Andy Warhol said something about enjoying celebrity magazines, because so many celebrities were his friends, and who wouldn’t enjoy reading a magazine about their friends?* Well, that was my feeling about the LJ article.
The honored include Jenica P. Rogers-Urbanek (blog), Jason Griffey and Karen Coombs (blog, blog), honored together for their BIGWIG work, Michael Porter (blog), and the “Dutch Boys”, (Erik Boekesteijn, Jaap Van De Geer, Geert Van Den Boogaard) and Sarah Houghton (blog).
I was particularly happy to see Dave Pattern‘s name on the list. Pattern, who works at the University of Huddersfield and blogs at “Self Plagarism is in Style”, is one of the library technologists I admire most. Offbeat, relentless, funny, open—he’s a goddamned cyclone of library creativity. But I don’t think his work gets noticed as much as it should. Maybe this will help.
If there’s a trend in all of this, it’s the rise of the funny, creative, disruptive ones. That’s a good sign for libraries.

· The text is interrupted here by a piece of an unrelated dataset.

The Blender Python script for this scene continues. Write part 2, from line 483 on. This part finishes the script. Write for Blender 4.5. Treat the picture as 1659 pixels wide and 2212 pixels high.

I also enjoyed reading about a number of M&S’s I don’t know well or at all.
- It was interesting to see an OPAC-developer, Matt L. Moran of TLC picked. I look forward to TLC’s “LS2 PAC,” formerly (and better) named Indigo.
- It sounds like Kenning Arlitsch has done good work in digital libraries.
- Joe Murphy set up SMS at the Yale Science Library. His quote “libraries that don’t offer texting are basically invisible to me” makes me want to smoother a teenager, but he’s no doubt doing something important.
- Koren Stembridge sounds like a big asset to the Boston Public Library, and as a chronic late-fee depressive, I heartily applaud fine amnesty!
- Pam Sessoms‘s libraryh3lp is doing good things with IM and reference.
- Lia Friedman and I probably disagree on marginal tax rates, but I’m with her on cataloging metadata.